Add in the fact that Darren Sweeney, Brendan Brennan, Ray Cox and Adrian Croal were obviously not fully fit after sustaining injuries over the last six weeks, lining out in spite of their ailments and even the most successful, best resourced and confident counties with struggle with those sort of losses.

Leitrim certainly don’t have those resources at hand and whether you believe the losses were self-inflicted or just pure bad luck, there is no doubt that a full strength Green & Gold side would have had a very different mentality last Saturday.

Last Saturday was disappointing but the real opportunity was lost against London and it is the pain of that loss that over-shadows all.

The psychological aspect was all too evident against Armagh, an unaccustomed mental fragility rooted in the disappointment of the London defeat, a fragility exacerbated by the controversies of recent weeks as Leitrim played without its usual fire and passion.

Once Eugene McVerry found the net after nine minutes, Saturday’s contest was all but over and the painful slow death march to the final whistle was a chastening and debilitating experience.

Time and time again, Leitrim players lost the ball in the challenge, turned over possession and were caught out of position by a focussed and driven Armagh side at the opposite side of the mental spectrum to the Green & Gold.

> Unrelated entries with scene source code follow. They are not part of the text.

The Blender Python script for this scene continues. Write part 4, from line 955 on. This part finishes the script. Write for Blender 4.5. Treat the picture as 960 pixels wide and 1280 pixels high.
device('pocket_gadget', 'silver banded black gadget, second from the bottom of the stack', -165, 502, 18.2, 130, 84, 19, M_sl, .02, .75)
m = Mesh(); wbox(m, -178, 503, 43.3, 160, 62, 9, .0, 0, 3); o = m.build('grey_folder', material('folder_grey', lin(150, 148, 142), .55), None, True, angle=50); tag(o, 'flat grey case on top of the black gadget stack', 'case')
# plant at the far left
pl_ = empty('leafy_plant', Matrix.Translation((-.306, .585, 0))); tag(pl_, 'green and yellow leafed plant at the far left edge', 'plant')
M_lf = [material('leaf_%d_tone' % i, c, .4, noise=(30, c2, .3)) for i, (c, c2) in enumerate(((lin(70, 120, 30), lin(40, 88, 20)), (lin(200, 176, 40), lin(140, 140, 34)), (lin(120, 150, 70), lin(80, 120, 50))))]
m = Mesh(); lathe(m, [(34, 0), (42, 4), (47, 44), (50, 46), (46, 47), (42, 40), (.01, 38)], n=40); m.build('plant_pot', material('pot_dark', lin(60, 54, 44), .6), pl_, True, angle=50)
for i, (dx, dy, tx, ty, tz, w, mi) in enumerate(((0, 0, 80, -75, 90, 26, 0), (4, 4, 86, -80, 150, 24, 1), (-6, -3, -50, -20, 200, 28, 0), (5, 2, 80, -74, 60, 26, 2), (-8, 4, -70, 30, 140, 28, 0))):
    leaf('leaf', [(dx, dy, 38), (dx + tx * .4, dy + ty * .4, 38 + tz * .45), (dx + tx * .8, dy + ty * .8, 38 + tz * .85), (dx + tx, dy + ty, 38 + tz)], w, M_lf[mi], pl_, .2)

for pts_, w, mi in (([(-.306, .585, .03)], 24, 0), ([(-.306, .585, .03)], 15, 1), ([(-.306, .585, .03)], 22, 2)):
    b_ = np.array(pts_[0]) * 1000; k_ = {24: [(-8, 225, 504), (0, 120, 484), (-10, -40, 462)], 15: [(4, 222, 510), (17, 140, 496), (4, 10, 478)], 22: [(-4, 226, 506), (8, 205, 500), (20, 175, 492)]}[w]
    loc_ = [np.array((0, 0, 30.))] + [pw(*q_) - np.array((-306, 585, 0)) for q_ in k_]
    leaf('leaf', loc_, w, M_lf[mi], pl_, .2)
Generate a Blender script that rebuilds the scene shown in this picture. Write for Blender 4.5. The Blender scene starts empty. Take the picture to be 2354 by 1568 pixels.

To be honest, the future is what concerns most Leitrim fans now and it was refreshing, and somewhat touching, to hear players take responsibility for what happened last Saturday rather than seek excuses or blame injuries.

It is incredibly easy to point the finger at the managers, easier to criticise County Board officials, slam the players, talk about media conspicaries and chastise supporters and just about anyone with an interest in Leitrim GAA.

Indeed, the torrents of abuse and invective that has assailed Leitrim GAA will take a long time to overcome but there must be a starting point for the greater good of football in the county but only if all involved, and that means everyone, reflects on their part in the events of the past eight weeks with total honesty.